>> START Material for this exercise

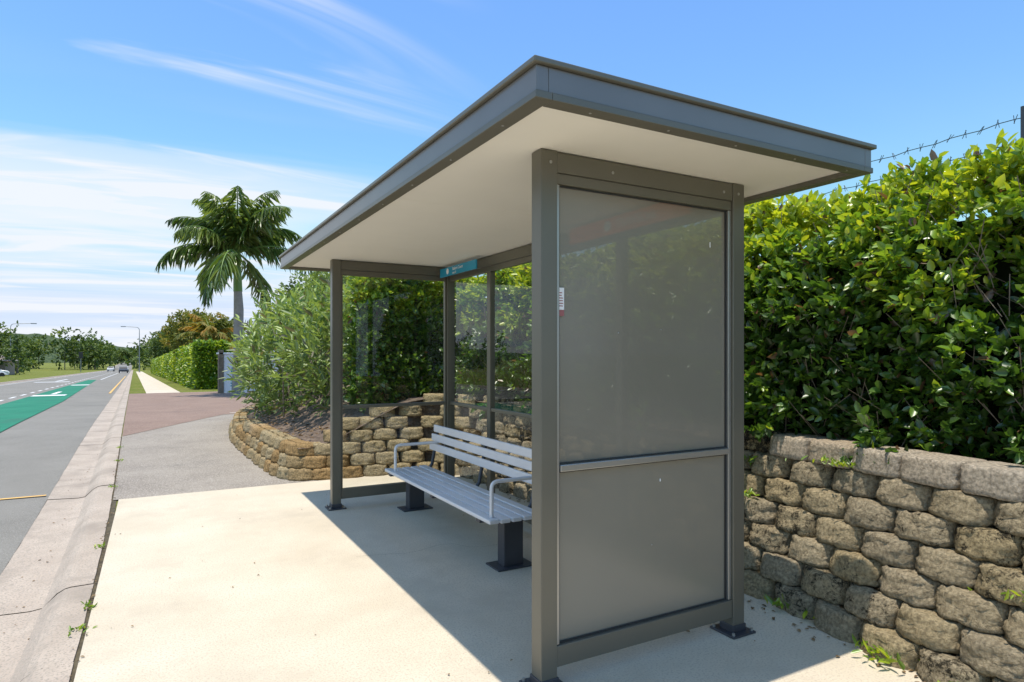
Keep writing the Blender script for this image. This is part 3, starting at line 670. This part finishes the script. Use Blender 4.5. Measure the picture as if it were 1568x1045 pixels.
def car(x,y,hd,col,s=1.0):
    e=empty('parked_car'); z=zg(y)+.0-.1
    prof=[(-2.2,.35),(-2.25,.75),(-2.0,.92),(-1.35,.98),(-.75,1.42),(.7,1.46),(1.35,1.02),(2.05,.88),(2.25,.65),(2.2,.35)]
    M_=plain('car_paint',col,rough=.25); bm=bmesh.new(); rings=[]
    lay=[(-.86,.06),(-.84,0),(.84,0),(.86,.06)]
    for yy,i_ in lay:
        rings.append([bm.verts.new((px_*(1-i_*.3),yy*(1 if pz<1.0 else .84),pz-i_*.3)) for px_,pz in prof])
    for a,b in zip(rings,rings[1:]):
        for k in range(len(prof)): bm.faces.new((a[k],a[(k+1)%len(prof)],b[(k+1)%len(prof)],b[k]))
    bm.faces.new(rings[0]); bm.faces.new(rings[-1][::-1]); bmesh.ops.recalc_face_normals(bm,faces=bm.faces)
    me=bpy.data.meshes.new('body'); bm.to_mesh(me); bm.free(); me.materials.append(M_); o=bpy.data.objects.new('body',me); COL.objects.link(o); o.parent=e
    gm=M['blk']
    for sgn in (-1,1):
        v=[(-1.22,sgn*.862,1.0),(-.70,sgn*.745,1.38),(.64,sgn*.745,1.40),(1.2,sgn*.862,1.0)]; mesh_obj('side_window',v,[(0,1,2,3)],gm,e)
        for wx in (-1.4,1.4):
            bm=bmesh.new(); bmesh.ops.create_cone(bm,cap_ends=True,segments=20,radius1=.33,radius2=.33,depth=.22,matrix=Matrix.Translation((wx,sgn*.78,.33))@Matrix.Rotation(math.pi/2,4,'X')); me=bpy.data.meshes.new('wheel'); bm.to_mesh(me); bm.free(); me.materials.append(gm); o=bpy.data.objects.new('wheel',me); COL.objects.link(o); o.parent=e
    mesh_obj('windscreen',[(1.33,-.7,1.06),(1.33,.7,1.06),(.76,.62,1.43),(.76,-.62,1.43)],[(0,1,2,3)],gm,e); mesh_obj('rear_window',[(-1.33,-.7,1.03),(-1.33,.7,1.03),(-.80,.62,1.41),(-.80,-.62,1.41)],[(0,3,2,1)],gm,e)
    e.location=(x,y,z+.02); e.rotation_euler=(0,0,math.radians(hd))
car(-24.6,118,8,(.75,.75,.75)); car(-21.5,122,6,(.7,.7,.71)); car(-28,128,5,(.08,.08,.09))
car(off(170)-2.2,170,92,(.05,.06,.08)); car(off(240)-6.4,240,88,(.6,.6,.6)); car(off(215)-2.3,215,90,(.5,.5,.5))
M['brick']=surf('brick_wall',(.30,.22,.17),(.40,.30,.24),scale=8,rough=.9); M['roof']=surf('roof_tiles',(.22,.19,.17),(.30,.26,.23),scale=6,rough=.8)
def house(x,y,wd,dp,h):
    e=empty('brick_house'); z=zg(y); box('walls',(x-wd/2,y-dp/2,z-.3),(x+wd/2,y+dp/2,z+h),M['brick'],e,.02); 
    o=.5; zt_=z+h+.005; v=[(x-wd/2-o,y-dp/2-o,zt_),(x+wd/2+o,y-dp/2-o,zt_),(x+wd/2+o,y+dp/2+o,zt_),(x-wd/2-o,y+dp/2+o,zt_),(x-wd/4,y,zt_+1.9),(x+wd/4,y,zt_+1.9)]
    mesh_obj('roof',v,[(0,1,5,4),(1,2,5),(2,3,4,5),(3,0,4),(0,3,2,1)],M['roof'],e)
    for k in (-.3,.25): box('window',(x+k*wd-.8,y-dp/2-.02,z+.9),(x+k*wd+.8,y-dp/2+.03,z+2.1),M['blk'],e,0)
    box('door',(x-.45,y-dp/2-.02,z-.1),(x+.45,y-dp/2+.03,z+2.1),M['wh'],e,0)
house(-30,150,13,9,2.6)
ts=empty('traffic_signal'); tx,ty=off(200)-12,200; tube('pole',[(tx,ty,zg(ty)),(tx,ty,zg(ty)+4.6)],.09,M['gal'],ts); box('head',(tx-.45,ty-.2,zg(ty)+3.6),(tx+.45,ty+.15,zg(ty)+5.3),M['blk'],ts,.03)
sw=empty('entrance_sign_wall'); z=zg(31.5)
box('panel',(2.72,31.6,z-.1),(5.2,31.9,z+1.75),M['wh'],sw,.02); box('pier',(2.5,31.55,z-.1),(2.715,31.95,z+1.95),M['bark'],sw,.02); box('coping',(2.44,31.55,z+1.751),(5.3,31.95,z+1.83),M['wh'],sw,.01)
M['teal']=plain('teal',(.02,.33,.42)); disc(3.30,31.59,z+1.0,.28,M['teal'],sw,'y'); 
for k in range(3): box('letters_%d'%k,(3.0,31.585,z+.3+k*.12),(3.6,31.598,z+.35+k*.12),M['teal'],sw,0)
fn=empty('security_fence')
fx=5.0
for k,y in enumerate((-.6,2.06,4.7,7.3)):
    tube('post_%d'%k,[(fx,y,.85),(fx,y,3.13)],.012,M['char'],fn)
wv=[];wf=[]
def seg(p,q,r):
    b=len(wv); p=Vector(p);q=Vector(q); t=(q-p).normalized(); u=t.orthogonal().normalized(); w_=t.cross(u)
    for c in (p,q):
        for k in range(3): a=k*2.094; wv.append(tuple(c+u*r*math.cos(a)+w_*r*math.sin(a)))
    for k in range(3): k2=(k+1)%3; wf.append((b+k,b+k2,b+3+k2,b+3+k))
for k,zz_ in enumerate((2.90,3.06)):
    pts=[(fx,-.6+i*.1,zz_-.03*math.sin(((i*.1)%2.66)/2.66*math.pi)+.006*math.sin(i*2.1)) for i in range(80)]
    for a,b in zip(pts,pts[1:]): seg(a,b,.0035)
    for i,p in enumerate(pts):
        for rep in range(2):
            a=random.uniform(0,3.1); dv=Vector((.15,math.cos(a)*.6,math.sin(a)+.3)).normalized()*.03
            q=Vector(p)+Vector((0,.01*rep,0)); seg(q-dv,q+dv,.0025)
mesh_obj('barbed_wire',wv,wf,M['char'],fn)
# ---------------------------------------------------------------- litter, weeds
random.seed(5)
pos=[];dr=[];ln=[]
def lit(x,y,z=.004,l=.03): pos.append((x,y,z+.003)); a=random.uniform(0,6.28); dr.append((math.cos(a),math.sin(a),.05)); ln.append(l*random.uniform(.6,1.3))
for _ in range(25): lit(random.uniform(2.5,3.2),random.uniform(1.2,7.4),l=.026)
for _ in range(190): y=random.uniform(.8,7.0); lit(3.13+.05*(y-2)-abs(random.gauss(0,.06)),y,l=.028)
for _ in range(24): lit(random.uniform(-.3,2.2),random.uniform(2,7.5),l=.016)
for _ in range(120): y=random.uniform(2,12); lit(-.335+random.gauss(0,.012)+off(y),y,l=.02)
for _ in range(50): y=random.uniform(2,14); lit(random.uniform(-.9,-.6)+off(y),y,-.11,l=.02)
for _ in range(500): 
    y=random.uniform(8.2,14); x=1.5+random.random()*1.6; lit(x,y,.40+.3*min(1,(x-1.4)/1.7),l=.06)
foliage('leaf_litter',np.array(pos),np.array(dr),np.array(ln),.5,rng.random(len(pos)),M['dry'],None,upb=3,rr=.2)
wp=[];wd_=[];wl=[]
def weed(x,y,z,n,r,l):
    for _ in range(n):
        a=random.uniform(0,6.28); wp.append((x+random.gauss(0,r),y+random.gauss(0,r*1.6),z)); wd_.append((math.cos(a),math.sin(a),random.uniform(.3,1.6))); wl.append(l*random.uniform(.5,1.2))
for x,y in [(-.34,8.5),(-.345,4.55),(-.36,4.2),(-.35,5.9),(-.34,10.5),(-.34,12)]: weed(x+off(y),y,.0,18,.02,.04)
weed(3.22,2.45,.02,30,.05,.07); weed(3.12,1.85,.02,40,.06,.08); weed(3.42,3.0,.56,45,.04,.06); weed(3.1,1.45,.03,40,.07,.08); weed(3.45,2.35,.86,40,.05,.05); weed(3.25,1.3,.45,40,.05,.07)
foliage('weeds',np.array(wp),np.array(wd_),np.array(wl),.28,.5+.4*rng.random(len(wp)),M['leaf'],None)
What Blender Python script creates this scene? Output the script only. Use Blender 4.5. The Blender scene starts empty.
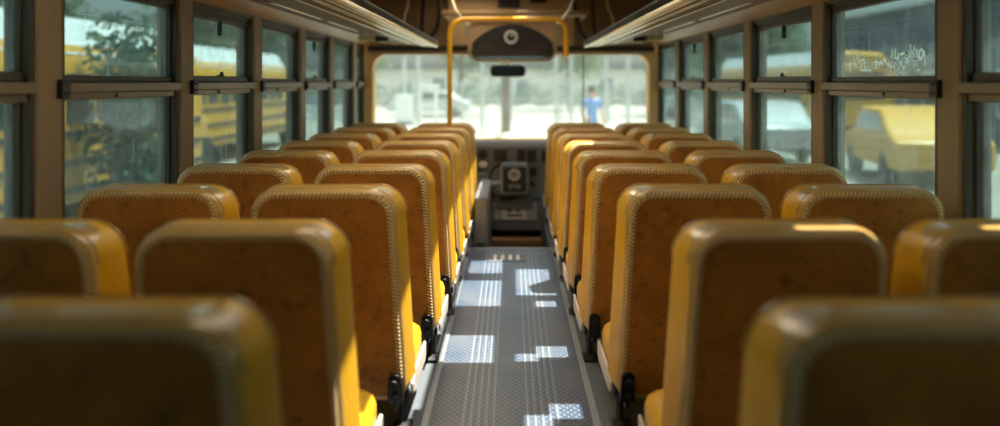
import bpy, bmesh, math, random
from mathutils import Vector, Matrix
random.seed(7)
S = bpy.context.scene
COL = S.collection
PI = math.pi
H = 1.17                      # eye height over the bus floor
F = 984.0                     # focal length in pixels of the 1000 px wide frame

def at(px, py, Y):
    return Vector(((px - 511) * Y / F, Y, H - (py - 82) * Y / F))

# ------------------------------------------------------------------ materials
def new_mat(name):
    m = bpy.data.materials.new(name); m.use_nodes = True
    nt = m.node_tree
    b = nt.nodes['Principled BSDF']
    return m, nt, b

def lin(c):
    return tuple(((v / 255) / 12.92 if v / 255 <= .04045 else ((v / 255 + .055) / 1.055) ** 2.4) for v in c)

def mat(name, rgb, rough=.5, metal=0.0, var=.15, scale=8.0, bump=0.0, bscale=60.0, spec=.5, coat=0.0, per_object=0.0):
    """a plain surface with a little procedural unevenness; rgb is an sRGB 0-255 triple"""
    m, nt, b = new_mat(name)
    N, L = nt.nodes, nt.links
    c = lin(rgb)
    tc = N.new('ShaderNodeTexCoord')
    nz = N.new('ShaderNodeTexNoise'); nz.inputs['Scale'].default_value = scale; nz.inputs['Detail'].default_value = 5
    L.new(tc.outputs['Object'], nz.inputs['Vector'])
    mx = N.new('ShaderNodeMix'); mx.data_type = 'RGBA'
    mx.inputs[6].default_value = (*[v * (1 - var) for v in c], 1)
    mx.inputs[7].default_value = (*[min(1, v * (1 + var)) for v in c], 1)
    L.new(nz.outputs['Fac'], mx.inputs[0])
    out = mx.outputs[2]
    if per_object:
        oi = N.new('ShaderNodeObjectInfo')
        hs = N.new('ShaderNodeHueSaturation')
        mr = N.new('ShaderNodeMapRange'); mr.inputs[3].default_value = 1 - per_object; mr.inputs[4].default_value = 1 + per_object
        L.new(oi.outputs['Random'], mr.inputs[0]); L.new(mr.outputs[0], hs.inputs['Value']); L.new(out, hs.inputs['Color'])
        out = hs.outputs['Color']
    L.new(out, b.inputs['Base Color'])
    b.inputs['Roughness'].default_value = rough
    b.inputs['Metallic'].default_value = metal
    b.inputs['Specular IOR Level'].default_value = spec
    b.inputs['Coat Weight'].default_value = coat
    if bump:
        n2 = N.new('ShaderNodeTexNoise'); n2.inputs['Scale'].default_value = bscale; n2.inputs['Detail'].default_value = 4
        L.new(tc.outputs['Object'], n2.inputs['Vector'])
        bp = N.new('ShaderNodeBump'); bp.inputs['Strength'].default_value = bump; bp.inputs['Distance'].default_value = .01
        L.new(n2.outputs['Fac'], bp.inputs['Height']); L.new(bp.outputs['Normal'], b.inputs['Normal'])
    return m

def math_node(nt, op, a, b=None, c=None):
    n = nt.nodes.new('ShaderNodeMath'); n.operation = op
    for i, v in enumerate((a, b, c)):
        if v is None: continue
        if isinstance(v, (int, float)): n.inputs[i].default_value = v
        else: nt.links.new(v, n.inputs[i])
    return n.outputs[0]

def mix_col(nt, fac, a, b):
    n = nt.nodes.new('ShaderNodeMix'); n.data_type = 'RGBA'
    for i, v in ((0, fac), (6, a), (7, b)):
        if isinstance(v, tuple): n.inputs[i].default_value = (*v, 1)
        elif isinstance(v, (int, float)): n.inputs[i].default_value = v
        else: nt.links.new(v, n.inputs[i])
    return n.outputs[2]

def smooth(nt, v, lo, hi):
    n = nt.nodes.new('ShaderNodeMapRange'); n.interpolation_type = 'SMOOTHSTEP'
    nt.links.new(v, n.inputs[0]); n.inputs[1].default_value = lo; n.inputs[2].default_value = hi
    return n.outputs[0]

def noise(nt, vec, scale, detail=4, rough=.6):
    n = nt.nodes.new('ShaderNodeTexNoise'); n.inputs['Scale'].default_value = scale
    n.inputs['Detail'].default_value = detail; n.inputs['Roughness'].default_value = rough
    nt.links.new(vec, n.inputs['Vector']); return n.outputs['Fac']

def seat_coords(nt):
    """object coordinates shifted by a random amount per seat, so wear differs from seat to seat"""
    tc = nt.nodes.new('ShaderNodeTexCoord'); oi = nt.nodes.new('ShaderNodeObjectInfo')
    va = nt.nodes.new('ShaderNodeVectorMath'); va.operation = 'ADD'
    k = math_node(nt, 'MULTIPLY', oi.outputs['Random'], 37.0)
    cb = nt.nodes.new('ShaderNodeCombineXYZ')
    for i in range(3): nt.links.new(k, cb.inputs[i])
    nt.links.new(tc.outputs['Object'], va.inputs[0]); nt.links.new(cb.outputs[0], va.inputs[1])
    return tc.outputs['Object'], va.outputs[0], oi.outputs['Random']

def weave_mat():
    m, nt, b = new_mat('woven_vinyl')
    loc, rnd, r = seat_coords(nt)
    sx = nt.nodes.new('ShaderNodeSeparateXYZ'); nt.links.new(loc, sx.inputs[0])
    p = 2 * PI / .0125
    s1 = math_node(nt, 'SINE', math_node(nt, 'MULTIPLY', sx.outputs[0], p))
    s2 = math_node(nt, 'SINE', math_node(nt, 'MULTIPLY', sx.outputs[2], p * .9))
    w = smooth(nt, math_node(nt, 'MULTIPLY', s1, s2), -.25, .25)
    big = smooth(nt, noise(nt, rnd, 5, 6, .65), .38, .68)
    fine = smooth(nt, noise(nt, rnd, 30, 4, .7), .5, .78)
    c = mix_col(nt, w, lin((158, 98, 30)), lin((226, 156, 56)))
    c = mix_col(nt, math_node(nt, 'MULTIPLY', big, .5), c, lin((130, 78, 24)))
    c = mix_col(nt, math_node(nt, 'MULTIPLY', fine, .7), c, lin((66, 46, 24)))
    nt.links.new(c, b.inputs['Base Color'])
    b.inputs['Roughness'].default_value = .52
    b.inputs['Specular IOR Level'].default_value = .35
    hgt = math_node(nt, 'ADD', w, math_node(nt, 'MULTIPLY', noise(nt, rnd, 90, 3), .6))
    bp = nt.nodes.new('ShaderNodeBump'); bp.inputs['Strength'].default_value = .55; bp.inputs['Distance'].default_value = .004
    nt.links.new(hgt, bp.inputs['Height']); nt.links.new(bp.outputs[0], b.inputs['Normal'])
    return m

def hide_mat(name, base, dark, rough, wear=.35, spec=.4, coat=0):
    m, nt, b = new_mat(name)
    loc, rnd, r = seat_coords(nt)
    big = smooth(nt, noise(nt, rnd, 7, 6, .65), .42, .75)
    c = mix_col(nt, math_node(nt, 'MULTIPLY', big, wear), lin(base), lin(dark))
    nt.links.new(c, b.inputs['Base Color'])
    b.inputs['Roughness'].default_value = rough; b.inputs['Specular IOR Level'].default_value = spec
    b.inputs['Coat Weight'].default_value = coat
    bp = nt.nodes.new('ShaderNodeBump'); bp.inputs['Strength'].default_value = .25; bp.inputs['Distance'].default_value = .003
    nt.links.new(noise(nt, rnd, 120, 3), bp.inputs['Height']); nt.links.new(bp.outputs[0], b.inputs['Normal'])
    return m

def glass_mat(name, tint, dust_rgb, dust_lo, dust_hi, streak=1.0):
    """tinted pane under a film of dust with runs of dried water"""
    m, nt, b = new_mat(name)
    N, L = nt.nodes, nt.links
    out = N['Material Output']; N.remove(b)
    tc = N.new('ShaderNodeTexCoord'); mp = N.new('ShaderNodeMapping')
    L.new(tc.outputs['Object'], mp.inputs[0]); mp.inputs['Scale'].default_value = (28, 28, 2.2)
    runs = smooth(nt, noise(nt, mp.outputs[0], 1.6, 5, .7), .5, .72)
    film = smooth(nt, noise(nt, tc.outputs['Object'], 5, 6, .7), .3, .75)
    spots = smooth(nt, noise(nt, tc.outputs['Object'], 70, 2), .66, .74)
    d = math_node(nt, 'ADD', math_node(nt, 'MULTIPLY', runs, .6 * streak), math_node(nt, 'MULTIPLY', film, .5))
    d = math_node(nt, 'ADD', d, math_node(nt, 'MULTIPLY', spots, .5 * streak))
    mr = N.new('ShaderNodeMapRange'); L.new(d, mr.inputs[0]); mr.inputs[2].default_value = 1.3
    mr.inputs[3].default_value = dust_lo; mr.inputs[4].default_value = dust_hi
    tr = N.new('ShaderNodeBsdfTransparent'); tr.inputs[0].default_value = (*tint, 1)
    gl = N.new('ShaderNodeBsdfGlossy'); gl.inputs['Roughness'].default_value = .02; gl.inputs['Color'].default_value = (.9, .9, .9, 1)
    lw = N.new('ShaderNodeLayerWeight'); lw.inputs[0].default_value = .5
    fr = math_node(nt, 'ADD', math_node(nt, 'MULTIPLY', math_node(nt, 'POWER', lw.outputs['Facing'], 4.0), .16), .015)
    df = N.new('ShaderNodeBsdfDiffuse'); df.inputs[0].default_value = (*lin(dust_rgb), 1)
    tl = N.new('ShaderNodeBsdfTranslucent'); tl.inputs[0].default_value = (*lin(dust_rgb), 1)
    m1 = N.new('ShaderNodeMixShader'); L.new(fr, m1.inputs[0]); L.new(tr.outputs[0], m1.inputs[1]); L.new(gl.outputs[0], m1.inputs[2])
    m2 = N.new('ShaderNodeMixShader'); m2.inputs[0].default_value = .5; L.new(df.outputs[0], m2.inputs[1]); L.new(tl.outputs[0], m2.inputs[2])
    m3 = N.new('ShaderNodeMixShader'); L.new(mr.outputs[0], m3.inputs[0]); L.new(m1.outputs[0], m3.inputs[1]); L.new(m2.outputs[0], m3.inputs[2])
    L.new(m3.outputs[0], out.inputs[0])
    return m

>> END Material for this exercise

Task instructions:
Leave the pictures out and copy exactly the lines from the one with "What Blender Python" to the one with "px wide frame", both included.

Solution to the exercise:
What Blender Python script creates this scene? Output the script only. Use Blender 4.5. The Blender scene starts empty.
import bpy, bmesh, math, random
from mathutils import Vector, Matrix
random.seed(7)
S = bpy.context.scene
COL = S.collection
PI = math.pi
H = 1.17                      # eye height over the bus floor
F = 984.0                     # focal length in pixels of the 1000 px wide frame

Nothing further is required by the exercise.